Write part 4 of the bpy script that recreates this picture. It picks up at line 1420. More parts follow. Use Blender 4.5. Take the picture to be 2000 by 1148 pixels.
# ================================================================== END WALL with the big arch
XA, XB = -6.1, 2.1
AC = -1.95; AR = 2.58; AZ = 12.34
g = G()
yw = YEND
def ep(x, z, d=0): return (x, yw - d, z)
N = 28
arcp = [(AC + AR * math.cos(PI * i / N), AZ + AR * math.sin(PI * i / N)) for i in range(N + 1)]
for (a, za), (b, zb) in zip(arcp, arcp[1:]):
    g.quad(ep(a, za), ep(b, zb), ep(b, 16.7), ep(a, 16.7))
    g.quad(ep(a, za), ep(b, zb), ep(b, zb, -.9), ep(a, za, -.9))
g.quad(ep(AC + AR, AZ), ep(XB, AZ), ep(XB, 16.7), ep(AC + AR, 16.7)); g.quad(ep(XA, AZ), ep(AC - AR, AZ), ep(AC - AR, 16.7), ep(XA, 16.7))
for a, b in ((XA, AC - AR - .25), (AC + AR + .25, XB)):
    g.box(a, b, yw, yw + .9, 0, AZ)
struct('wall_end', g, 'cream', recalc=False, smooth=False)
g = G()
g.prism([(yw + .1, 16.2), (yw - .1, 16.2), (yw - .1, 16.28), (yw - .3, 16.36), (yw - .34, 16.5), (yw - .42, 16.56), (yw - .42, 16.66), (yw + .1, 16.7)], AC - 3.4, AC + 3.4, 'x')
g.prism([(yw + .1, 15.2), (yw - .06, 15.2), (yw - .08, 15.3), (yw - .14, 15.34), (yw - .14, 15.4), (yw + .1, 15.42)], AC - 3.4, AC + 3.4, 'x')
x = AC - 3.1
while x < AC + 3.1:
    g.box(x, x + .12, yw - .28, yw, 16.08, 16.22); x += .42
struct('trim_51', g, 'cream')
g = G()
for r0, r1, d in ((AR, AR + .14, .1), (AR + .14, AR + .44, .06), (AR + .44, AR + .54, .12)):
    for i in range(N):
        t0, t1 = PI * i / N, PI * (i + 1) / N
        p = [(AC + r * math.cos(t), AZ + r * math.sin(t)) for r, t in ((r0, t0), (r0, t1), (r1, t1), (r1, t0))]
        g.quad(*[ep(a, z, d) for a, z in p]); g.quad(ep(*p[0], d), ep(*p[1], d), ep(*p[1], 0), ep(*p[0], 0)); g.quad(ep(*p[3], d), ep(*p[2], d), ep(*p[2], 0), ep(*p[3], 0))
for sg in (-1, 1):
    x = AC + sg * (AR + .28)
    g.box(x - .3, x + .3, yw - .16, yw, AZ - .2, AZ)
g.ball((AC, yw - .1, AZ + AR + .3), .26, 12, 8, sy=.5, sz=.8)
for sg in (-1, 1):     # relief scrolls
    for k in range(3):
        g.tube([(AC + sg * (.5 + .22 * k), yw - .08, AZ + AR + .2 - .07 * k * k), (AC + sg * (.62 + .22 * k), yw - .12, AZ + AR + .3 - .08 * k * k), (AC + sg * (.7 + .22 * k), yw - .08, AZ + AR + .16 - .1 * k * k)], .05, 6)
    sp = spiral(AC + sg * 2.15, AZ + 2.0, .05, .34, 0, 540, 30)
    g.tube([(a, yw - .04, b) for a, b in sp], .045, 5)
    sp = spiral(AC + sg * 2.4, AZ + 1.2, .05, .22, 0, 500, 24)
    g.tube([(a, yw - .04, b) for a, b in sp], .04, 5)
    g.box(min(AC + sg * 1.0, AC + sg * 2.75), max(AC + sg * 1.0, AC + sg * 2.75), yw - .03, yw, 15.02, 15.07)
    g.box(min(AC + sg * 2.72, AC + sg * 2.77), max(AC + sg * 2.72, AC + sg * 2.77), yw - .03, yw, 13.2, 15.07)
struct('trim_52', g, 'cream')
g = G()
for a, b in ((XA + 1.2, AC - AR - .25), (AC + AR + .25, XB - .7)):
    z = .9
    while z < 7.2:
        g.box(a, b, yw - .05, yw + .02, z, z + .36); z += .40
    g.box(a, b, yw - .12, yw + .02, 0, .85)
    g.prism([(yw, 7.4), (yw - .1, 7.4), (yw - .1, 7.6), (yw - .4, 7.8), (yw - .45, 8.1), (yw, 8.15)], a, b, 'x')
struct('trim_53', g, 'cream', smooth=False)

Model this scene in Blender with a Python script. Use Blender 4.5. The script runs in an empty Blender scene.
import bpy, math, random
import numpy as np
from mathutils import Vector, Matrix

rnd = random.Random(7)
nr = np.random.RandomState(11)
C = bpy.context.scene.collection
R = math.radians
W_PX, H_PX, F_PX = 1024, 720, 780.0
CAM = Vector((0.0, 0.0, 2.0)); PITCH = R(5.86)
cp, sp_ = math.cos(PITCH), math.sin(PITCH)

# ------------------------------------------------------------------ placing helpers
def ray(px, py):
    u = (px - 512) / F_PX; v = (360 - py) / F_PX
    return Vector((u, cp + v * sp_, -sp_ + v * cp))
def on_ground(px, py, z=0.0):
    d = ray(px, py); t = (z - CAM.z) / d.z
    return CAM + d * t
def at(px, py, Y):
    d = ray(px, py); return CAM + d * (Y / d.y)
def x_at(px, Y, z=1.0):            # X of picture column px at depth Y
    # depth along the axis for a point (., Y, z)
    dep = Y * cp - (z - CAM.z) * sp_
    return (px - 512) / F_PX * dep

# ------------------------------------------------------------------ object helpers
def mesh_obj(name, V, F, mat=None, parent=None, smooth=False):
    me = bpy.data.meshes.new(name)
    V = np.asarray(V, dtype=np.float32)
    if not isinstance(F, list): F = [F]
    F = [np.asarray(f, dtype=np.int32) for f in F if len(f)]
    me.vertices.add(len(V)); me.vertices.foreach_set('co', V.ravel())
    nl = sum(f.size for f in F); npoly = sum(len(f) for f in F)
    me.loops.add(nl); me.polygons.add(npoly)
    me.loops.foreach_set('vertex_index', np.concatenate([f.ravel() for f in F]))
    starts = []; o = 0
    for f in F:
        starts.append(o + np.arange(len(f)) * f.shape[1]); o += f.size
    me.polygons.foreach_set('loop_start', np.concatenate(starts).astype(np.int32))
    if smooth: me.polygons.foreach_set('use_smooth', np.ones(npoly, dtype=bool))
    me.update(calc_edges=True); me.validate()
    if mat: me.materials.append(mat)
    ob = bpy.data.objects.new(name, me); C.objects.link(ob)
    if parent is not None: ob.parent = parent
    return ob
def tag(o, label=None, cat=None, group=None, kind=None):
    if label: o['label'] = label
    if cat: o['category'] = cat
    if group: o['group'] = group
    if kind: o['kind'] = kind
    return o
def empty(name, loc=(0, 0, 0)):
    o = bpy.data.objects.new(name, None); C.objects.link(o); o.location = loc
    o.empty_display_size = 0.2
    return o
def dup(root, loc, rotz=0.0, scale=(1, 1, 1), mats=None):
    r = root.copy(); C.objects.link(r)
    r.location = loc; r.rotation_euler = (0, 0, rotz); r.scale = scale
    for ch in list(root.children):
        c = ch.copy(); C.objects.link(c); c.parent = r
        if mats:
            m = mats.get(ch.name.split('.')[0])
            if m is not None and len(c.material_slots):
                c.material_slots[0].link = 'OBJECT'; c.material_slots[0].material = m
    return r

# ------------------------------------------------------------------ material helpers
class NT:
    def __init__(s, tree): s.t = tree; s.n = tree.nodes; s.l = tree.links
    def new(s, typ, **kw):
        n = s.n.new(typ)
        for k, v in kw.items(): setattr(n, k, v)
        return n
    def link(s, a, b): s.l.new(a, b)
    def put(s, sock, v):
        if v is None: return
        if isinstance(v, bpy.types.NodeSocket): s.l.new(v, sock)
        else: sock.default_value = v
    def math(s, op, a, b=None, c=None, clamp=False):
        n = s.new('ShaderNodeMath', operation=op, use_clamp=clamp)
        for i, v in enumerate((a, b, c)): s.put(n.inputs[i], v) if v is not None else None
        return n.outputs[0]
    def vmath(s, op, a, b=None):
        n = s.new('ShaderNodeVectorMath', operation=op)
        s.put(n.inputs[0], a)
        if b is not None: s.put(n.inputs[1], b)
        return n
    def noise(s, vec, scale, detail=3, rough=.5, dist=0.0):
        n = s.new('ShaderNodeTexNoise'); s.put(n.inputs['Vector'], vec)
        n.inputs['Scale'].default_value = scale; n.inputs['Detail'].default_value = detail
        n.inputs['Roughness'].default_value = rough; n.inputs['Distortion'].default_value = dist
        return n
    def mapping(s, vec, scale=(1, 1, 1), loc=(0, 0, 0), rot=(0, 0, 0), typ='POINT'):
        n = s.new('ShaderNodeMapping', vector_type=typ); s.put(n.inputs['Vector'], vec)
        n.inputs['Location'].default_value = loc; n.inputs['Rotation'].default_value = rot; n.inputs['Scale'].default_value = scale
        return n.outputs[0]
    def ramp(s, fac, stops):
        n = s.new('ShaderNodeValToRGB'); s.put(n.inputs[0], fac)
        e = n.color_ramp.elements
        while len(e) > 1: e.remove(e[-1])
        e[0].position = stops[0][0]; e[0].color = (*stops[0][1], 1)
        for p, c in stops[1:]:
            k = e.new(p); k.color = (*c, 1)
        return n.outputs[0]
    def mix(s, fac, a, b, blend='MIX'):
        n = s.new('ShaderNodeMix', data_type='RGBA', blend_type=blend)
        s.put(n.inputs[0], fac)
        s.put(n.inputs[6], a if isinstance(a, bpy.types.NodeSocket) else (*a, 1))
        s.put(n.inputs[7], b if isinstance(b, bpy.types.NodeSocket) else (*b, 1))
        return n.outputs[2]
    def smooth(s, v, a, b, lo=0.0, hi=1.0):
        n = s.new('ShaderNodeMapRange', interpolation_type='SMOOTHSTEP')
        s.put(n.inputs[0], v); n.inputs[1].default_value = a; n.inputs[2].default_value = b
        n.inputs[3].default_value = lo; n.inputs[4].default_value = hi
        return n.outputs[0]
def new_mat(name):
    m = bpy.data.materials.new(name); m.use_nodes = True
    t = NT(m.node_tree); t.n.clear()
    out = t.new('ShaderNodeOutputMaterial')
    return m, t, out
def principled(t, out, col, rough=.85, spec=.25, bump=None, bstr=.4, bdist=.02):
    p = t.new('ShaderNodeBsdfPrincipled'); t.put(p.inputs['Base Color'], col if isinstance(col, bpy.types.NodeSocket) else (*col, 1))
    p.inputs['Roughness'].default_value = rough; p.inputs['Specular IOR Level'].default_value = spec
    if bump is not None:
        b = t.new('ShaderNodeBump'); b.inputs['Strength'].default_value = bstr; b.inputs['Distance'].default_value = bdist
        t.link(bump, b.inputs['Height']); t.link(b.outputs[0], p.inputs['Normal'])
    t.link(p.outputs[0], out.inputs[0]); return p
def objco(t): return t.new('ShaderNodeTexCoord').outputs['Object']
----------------
Exercise prompt: Exactly the lines from the one holding "Model this scene" through the one holding "return (px - 512) / F_PX * dep" should be printed, ends included.

Expected answer:
Model this scene in Blender with a Python script. Use Blender 4.5. The script runs in an empty Blender scene.
import bpy, math, random
import numpy as np
from mathutils import Vector, Matrix

rnd = random.Random(7)
nr = np.random.RandomState(11)
C = bpy.context.scene.collection
R = math.radians
W_PX, H_PX, F_PX = 1024, 720, 780.0
CAM = Vector((0.0, 0.0, 2.0)); PITCH = R(5.86)
cp, sp_ = math.cos(PITCH), math.sin(PITCH)

# ------------------------------------------------------------------ placing helpers
def ray(px, py):
    u = (px - 512) / F_PX; v = (360 - py) / F_PX
    return Vector((u, cp + v * sp_, -sp_ + v * cp))
def on_ground(px, py, z=0.0):
    d = ray(px, py); t = (z - CAM.z) / d.z
    return CAM + d * t
def at(px, py, Y):
    d = ray(px, py); return CAM + d * (Y / d.y)
def x_at(px, Y, z=1.0):            # X of picture column px at depth Y
    # depth along the axis for a point (., Y, z)
    dep = Y * cp - (z - CAM.z) * sp_
    return (px - 512) / F_PX * dep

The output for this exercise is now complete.